Re: many processes open

2000-08-01 Thread Dave Sill

Toens Bueker [EMAIL PROTECTED] wrote:

From inetd(8):

The optional `max'' suffix (separated from `wait'' or `nowait'' by a dot)
specifies the maximum number of server instances that may be spawned from
inetd within an interval of 60 seconds. When omitted, `max'' defaults to 40.

That's a rate limit, not a concurrency limit.

-Dave



Re: many processes open

2000-07-31 Thread Chris, the Young One

On Mon, Jul 31, 2000 at 12:03:12PM +0200, Marco Benetton wrote:
! @4000398064413962161c delivery 303: deferral: 
bin/qmail-queue:_error_in_loading_shared_libraries:_libc.so.6:_cannot_open_shared_object_file:_Error_23/Unable_to_forward_message:_qq_temporary_problem_(#4.3.0)./

Error 23, in Linux (not such a big assumption seeing that your libc is
called libc.so.6 :-)), is ENFILE (File table overflow). Essentially,
your system cannot open any more files. It's just a temporary situation,
just wait it out and hope you don't get more SMTP connections. :-)

! I have set the file concurencyremote=20 and concurencylocal=10
! but how is possible that I have 328 qmail-smtpd process in a time.
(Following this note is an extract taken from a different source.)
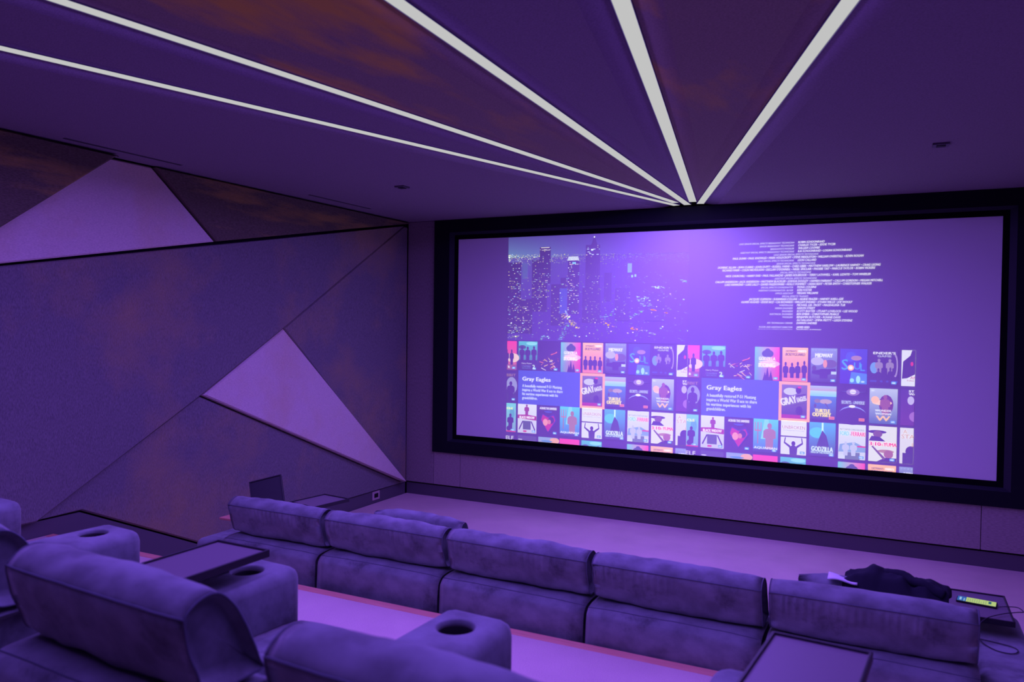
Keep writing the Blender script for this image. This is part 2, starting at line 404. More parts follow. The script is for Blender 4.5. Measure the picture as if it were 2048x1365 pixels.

concurrencyremote and concurrencylocal do not affect how many
qmail-smtpd processes can be run. Having 328 connections seems to
me to be doable only if you invoke qmail-smtpd via inetd (see
http://cr.yp.to/docs/inetd.html).

Try using tcpserver from the ucspi-tcp package instead. It has a
concurrency limit of 40, by default. See http://cr.yp.to/ucspi-tcp.html.

Good luck,
---Chris K.
-- 
 Chris, the Young One |_ but what's a dropped message between friends? 
  Auckland, New Zealand |_ this is UDP, not TCP after all ;) ---John H.